Marines with Marine Wing Support Squadron (MWSS) 373 prepare to refuel a UH-1Y Huey at an field aircraft refuel point (FARP) during Integrated Training Exercise (ITX) 3-17 on Marine Corps Air Ground Combat Center Twentynine Palms, Calif., May 17. ITX is a combined-arms training exercise enabling Marines across 3rd Marine Aircraft Wing to operate as an aviation combat element integrated with ground and logistics combat elements as a Marine air-ground task force. More than 650 Marines and 27 aircraft with 3rd MAW are supporting ITX 3-17. (U.S. Marine Corps photo by Sgt. David Bickel/Released)

Photo by Sgt. David Bickel

ITX 3-17: Integration across the MAGTF

14 Jun 2017 | Sgt. David Bickel 3rd Marine Aircraft Wing

3rd Marine Aircraft Wing participated in Integrated Training Exercise (ITX) 3-17, a Marine air-ground task force (MAGTF) training evolution, at Marine Corps Air Ground Combat Center Twentynine Palms, California, from April 26 through June 3, 2017.

“The main focus of ITX 3-17 is to train as a [special purpose] MAGTF to prepare for possible combat deployments,” said Lt. Col. David Joseforsky, the Marine Air Control Group (MACG) 38 operations officer. “This exercise allows us to test our ability to integrate the command element, ground combat element (GCE), aviation combat element (ACE), and logistics combat element. MACG-38's main focus is supporting the ACE Commander with aviation command and control, and to provide the integration between the GCE and ACE.”

During ITX 3-17, 3rd MAW not only provided support to ground units, but also focused on training geared toward the ACE.

“The wing’s involvement in ITX 3-17 is much heavier than previous iterations,” said Lt. Col. James Cooper, the Marine Aircraft Group (MAG) 11 operations officer, “In addition to basing all MAG-11 units, including tactical aircraft at the strategic expeditionary landing field (SELF), we have brought up a large ACE staff to help coordinate and integrate the squadrons with other elements of the MAGTF.”

This ITX iteration included a variety of training ranging from field aircraft refuel point (FARP) simulations to tactical recovery of aircraft and personnel (TRAP) exercises. With a greater MAW involvement during ITX 3-17, it was essential that flying squadrons, as well as support squadrons, had ample time to train in various areas.

“We have motor transport Marines participating in ITX along with combat engineers and aircraft refueling specialists,” said Sgt.
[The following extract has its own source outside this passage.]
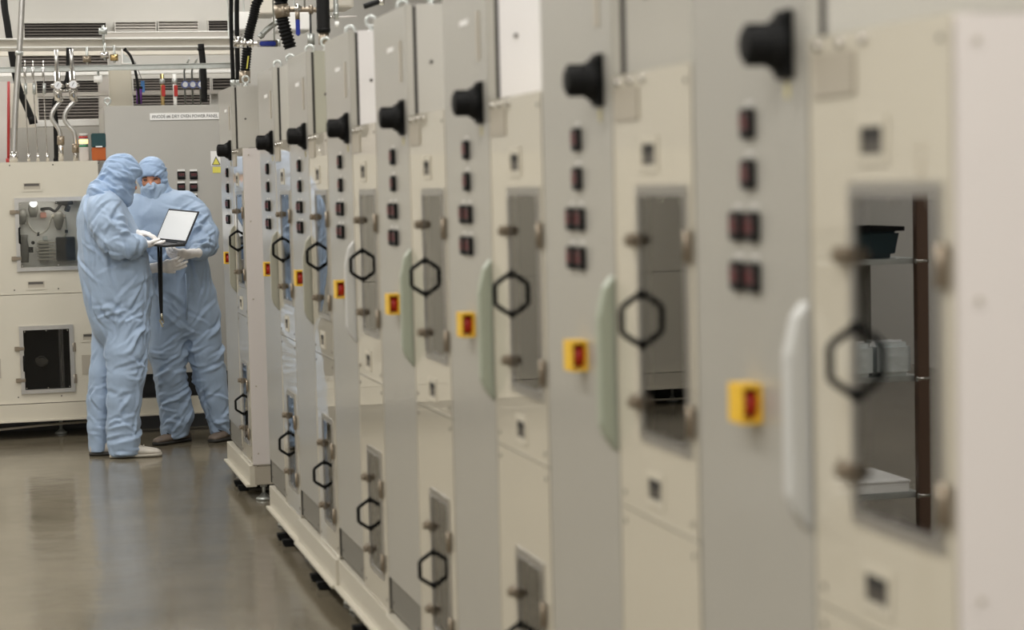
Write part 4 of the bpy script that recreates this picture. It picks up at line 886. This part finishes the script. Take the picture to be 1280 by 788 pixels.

Pedro Henriquez, a motor transport operator with Marine Wing Support Squadron (MWSS) 373. “When we are forward deployed, we can fill various billets outside our [military occupational specialty]. This opportunity prepares Marines for real-world scenarios that they wouldn’t be ready for without this training.”
Throughout this training, 3rd MAW worked with the 3rd Marine Regiment providing transportation, air support, and casualty evacuation capabilities vital in forward-deployed scenarios.

“Coming from an infantry Marine’s perspective, the primary focus of the Marine Corps is the rifle squad,” said 2nd Lt. Tyler Cerrato, a prior infantry machine gunner and the MWSS-373 Security Element Commander for ITX 3-17. “The catch is that without the abilities of aircraft providing support and giving infantry units the ability to insert into combat zones, we would be greatly hamstringed, forcing us to take more casualties and utilize a more difficult attack approach.”

“The value of a training event like ITX lies in the unique ability for our squadron to directly work with and for an infantry battalion, in conditions that simulate combat,” said Capt. Charles Kuhnmuench, a UH-1 Huey pilot with Marine Light Attack Helicopter Squadron (HMLA) 469. “The operational tempo that we experience here is unlike what we experience in garrison, and comes as close to combat as we can realistically make it.”
The nature of training provided throughout ITX 3-17 gave both the GCE and the ACE simulated experiences that translate directly to integrated MAGTF operations on the front lines.

“ITX 3-17 has a goal to increase the combat capability of the MAGTF,” mentioned Cooper. “MAG-11 and ultimately 3rd MAW's focus is not only increasing deployment readiness, but also capturing lessons learned and providing all invested a constructive debrief on how to make future iterations of ITX a more effective and efficient tool for training the ACE. This allows us to be a lethal element to the MAGTF.”

Throughout ITX, squadrons within the ACE as well as units from the GCE worked together to build a greater MAGTF, giving Marines from both elements a sense of security when working with one another.

“It’s really great to sit at a table and directly show a regimental commander what you can bring to the fight,” said Maj. Mike Walsh, a pilot training officer with Marine Fighter Attack Squadron (VMFA) 314. “ITX allows both the ACE and the GCE to better understand the capabilities each element possesses as well as practice MAGTF integration which will directly affect future deployments.”